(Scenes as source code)
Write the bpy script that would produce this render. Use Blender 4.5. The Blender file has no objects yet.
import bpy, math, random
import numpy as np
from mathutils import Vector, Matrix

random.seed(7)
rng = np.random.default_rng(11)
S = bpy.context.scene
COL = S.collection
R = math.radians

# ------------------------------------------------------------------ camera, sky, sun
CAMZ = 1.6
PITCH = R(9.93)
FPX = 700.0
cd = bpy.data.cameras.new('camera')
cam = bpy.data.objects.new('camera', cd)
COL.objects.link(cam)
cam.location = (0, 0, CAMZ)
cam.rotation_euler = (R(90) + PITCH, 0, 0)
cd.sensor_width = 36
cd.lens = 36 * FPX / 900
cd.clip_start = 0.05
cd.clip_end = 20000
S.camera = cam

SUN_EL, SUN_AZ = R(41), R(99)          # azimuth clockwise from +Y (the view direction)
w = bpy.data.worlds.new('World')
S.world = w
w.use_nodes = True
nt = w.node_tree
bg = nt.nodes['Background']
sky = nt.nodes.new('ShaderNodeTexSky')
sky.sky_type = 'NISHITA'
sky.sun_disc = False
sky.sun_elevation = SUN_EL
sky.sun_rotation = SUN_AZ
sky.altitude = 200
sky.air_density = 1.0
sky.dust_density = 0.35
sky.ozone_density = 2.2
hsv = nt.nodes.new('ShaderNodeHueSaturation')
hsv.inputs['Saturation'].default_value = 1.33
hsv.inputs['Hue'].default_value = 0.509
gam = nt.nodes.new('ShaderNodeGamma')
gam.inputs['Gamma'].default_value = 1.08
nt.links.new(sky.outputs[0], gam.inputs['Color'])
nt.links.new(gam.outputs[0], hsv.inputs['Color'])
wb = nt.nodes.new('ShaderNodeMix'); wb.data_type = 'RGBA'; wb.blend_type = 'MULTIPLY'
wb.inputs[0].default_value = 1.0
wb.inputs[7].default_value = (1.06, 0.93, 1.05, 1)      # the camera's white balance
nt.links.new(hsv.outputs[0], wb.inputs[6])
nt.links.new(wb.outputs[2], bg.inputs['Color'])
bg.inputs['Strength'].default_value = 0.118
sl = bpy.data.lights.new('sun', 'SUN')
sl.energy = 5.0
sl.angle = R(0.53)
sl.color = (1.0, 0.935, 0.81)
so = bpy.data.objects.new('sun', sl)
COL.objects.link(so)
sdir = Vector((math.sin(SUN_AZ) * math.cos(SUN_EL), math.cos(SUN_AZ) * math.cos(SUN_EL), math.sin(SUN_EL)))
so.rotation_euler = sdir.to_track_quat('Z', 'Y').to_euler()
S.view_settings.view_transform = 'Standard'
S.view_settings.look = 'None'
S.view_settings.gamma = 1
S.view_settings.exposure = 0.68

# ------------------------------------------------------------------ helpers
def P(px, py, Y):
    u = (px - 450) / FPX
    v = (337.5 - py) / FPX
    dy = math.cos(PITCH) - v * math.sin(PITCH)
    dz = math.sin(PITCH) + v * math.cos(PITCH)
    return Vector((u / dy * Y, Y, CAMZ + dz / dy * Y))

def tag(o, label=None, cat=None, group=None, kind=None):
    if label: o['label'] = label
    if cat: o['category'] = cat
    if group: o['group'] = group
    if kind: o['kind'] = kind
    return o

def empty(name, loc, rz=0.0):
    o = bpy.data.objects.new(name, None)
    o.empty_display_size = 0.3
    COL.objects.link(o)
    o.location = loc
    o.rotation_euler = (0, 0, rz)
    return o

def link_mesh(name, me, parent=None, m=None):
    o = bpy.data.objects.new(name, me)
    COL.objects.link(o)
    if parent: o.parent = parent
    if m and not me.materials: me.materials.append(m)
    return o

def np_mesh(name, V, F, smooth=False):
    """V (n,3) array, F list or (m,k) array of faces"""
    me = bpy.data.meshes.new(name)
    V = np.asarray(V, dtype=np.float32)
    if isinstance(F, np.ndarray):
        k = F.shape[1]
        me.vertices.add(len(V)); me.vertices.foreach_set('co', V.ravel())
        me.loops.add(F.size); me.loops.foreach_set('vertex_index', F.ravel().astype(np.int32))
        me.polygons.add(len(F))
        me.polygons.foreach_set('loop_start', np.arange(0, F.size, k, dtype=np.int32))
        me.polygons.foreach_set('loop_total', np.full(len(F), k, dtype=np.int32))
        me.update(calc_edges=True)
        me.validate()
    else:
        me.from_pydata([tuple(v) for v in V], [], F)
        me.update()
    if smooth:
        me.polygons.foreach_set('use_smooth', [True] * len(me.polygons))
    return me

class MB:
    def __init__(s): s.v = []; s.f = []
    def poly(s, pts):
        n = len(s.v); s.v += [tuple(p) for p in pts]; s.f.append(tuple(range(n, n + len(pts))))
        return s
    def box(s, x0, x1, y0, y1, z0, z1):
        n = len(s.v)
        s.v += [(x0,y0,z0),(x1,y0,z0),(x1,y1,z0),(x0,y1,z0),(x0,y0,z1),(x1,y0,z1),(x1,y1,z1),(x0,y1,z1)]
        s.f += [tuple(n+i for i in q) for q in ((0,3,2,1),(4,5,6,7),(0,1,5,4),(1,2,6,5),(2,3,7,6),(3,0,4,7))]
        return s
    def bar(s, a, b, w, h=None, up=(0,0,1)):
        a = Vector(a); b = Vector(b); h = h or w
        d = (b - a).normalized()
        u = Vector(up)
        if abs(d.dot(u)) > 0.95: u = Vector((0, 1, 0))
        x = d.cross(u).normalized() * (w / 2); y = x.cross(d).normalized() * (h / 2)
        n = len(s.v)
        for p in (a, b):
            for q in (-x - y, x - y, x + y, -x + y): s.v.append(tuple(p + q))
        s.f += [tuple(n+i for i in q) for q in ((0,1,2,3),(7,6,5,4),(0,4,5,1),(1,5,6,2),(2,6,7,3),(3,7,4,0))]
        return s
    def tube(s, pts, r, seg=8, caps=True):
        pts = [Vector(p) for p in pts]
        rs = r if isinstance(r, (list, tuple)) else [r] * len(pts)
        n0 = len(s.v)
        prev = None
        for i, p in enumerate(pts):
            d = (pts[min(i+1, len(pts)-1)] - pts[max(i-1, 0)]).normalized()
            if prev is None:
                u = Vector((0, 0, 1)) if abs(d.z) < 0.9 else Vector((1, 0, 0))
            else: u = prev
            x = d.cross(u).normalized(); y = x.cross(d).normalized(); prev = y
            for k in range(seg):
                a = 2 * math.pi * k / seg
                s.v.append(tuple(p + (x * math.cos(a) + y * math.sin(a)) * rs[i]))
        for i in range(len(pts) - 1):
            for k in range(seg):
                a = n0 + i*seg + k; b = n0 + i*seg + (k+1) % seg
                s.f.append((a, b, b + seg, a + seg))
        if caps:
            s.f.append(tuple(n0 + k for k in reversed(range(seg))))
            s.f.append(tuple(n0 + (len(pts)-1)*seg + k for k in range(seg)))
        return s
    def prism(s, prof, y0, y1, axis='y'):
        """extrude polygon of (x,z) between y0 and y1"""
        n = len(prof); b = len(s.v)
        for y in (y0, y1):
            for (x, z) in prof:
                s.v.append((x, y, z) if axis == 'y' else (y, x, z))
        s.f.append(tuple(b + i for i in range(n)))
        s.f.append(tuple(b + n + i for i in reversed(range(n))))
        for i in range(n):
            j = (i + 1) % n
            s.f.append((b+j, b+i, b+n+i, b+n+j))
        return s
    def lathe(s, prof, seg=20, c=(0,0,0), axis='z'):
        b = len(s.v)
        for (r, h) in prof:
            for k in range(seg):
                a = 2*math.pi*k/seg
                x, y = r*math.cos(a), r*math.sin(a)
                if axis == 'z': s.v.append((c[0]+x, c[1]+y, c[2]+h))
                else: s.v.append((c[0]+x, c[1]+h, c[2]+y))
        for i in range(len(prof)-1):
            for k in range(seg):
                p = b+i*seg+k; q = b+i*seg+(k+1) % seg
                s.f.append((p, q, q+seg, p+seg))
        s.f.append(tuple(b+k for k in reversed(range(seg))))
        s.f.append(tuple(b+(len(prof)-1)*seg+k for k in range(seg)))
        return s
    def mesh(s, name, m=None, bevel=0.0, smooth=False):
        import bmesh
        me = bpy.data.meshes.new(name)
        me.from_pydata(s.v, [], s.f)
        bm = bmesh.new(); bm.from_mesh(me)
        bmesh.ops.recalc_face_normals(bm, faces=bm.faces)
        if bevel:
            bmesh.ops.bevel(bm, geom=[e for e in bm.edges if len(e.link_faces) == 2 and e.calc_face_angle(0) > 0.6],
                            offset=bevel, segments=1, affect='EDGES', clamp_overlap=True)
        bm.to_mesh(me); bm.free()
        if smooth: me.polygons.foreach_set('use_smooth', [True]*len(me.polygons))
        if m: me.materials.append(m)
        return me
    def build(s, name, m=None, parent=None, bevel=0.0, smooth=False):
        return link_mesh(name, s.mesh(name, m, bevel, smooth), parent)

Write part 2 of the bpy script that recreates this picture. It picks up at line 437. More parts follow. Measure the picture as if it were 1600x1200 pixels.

WHAT TO WORK ON: Reproduce exactly the lines from the beginning of the entries above up to and including the line that contains "S.camera = cam".

IN RESPONSE:
Write the bpy script that would produce this render. Use Blender 4.5. The Blender file has no objects yet.
import bpy, math, random
import numpy as np
from mathutils import Vector, Matrix

random.seed(7)
rng = np.random.default_rng(11)
S = bpy.context.scene
COL = S.collection
R = math.radians

# ------------------------------------------------------------------ camera, sky, sun
CAMZ = 1.6
PITCH = R(9.93)
FPX = 700.0
cd = bpy.data.cameras.new('camera')
cam = bpy.data.objects.new('camera', cd)
COL.objects.link(cam)
cam.location = (0, 0, CAMZ)
cam.rotation_euler = (R(90) + PITCH, 0, 0)
cd.sensor_width = 36
cd.lens = 36 * FPX / 900
cd.clip_start = 0.05
cd.clip_end = 20000
S.camera = cam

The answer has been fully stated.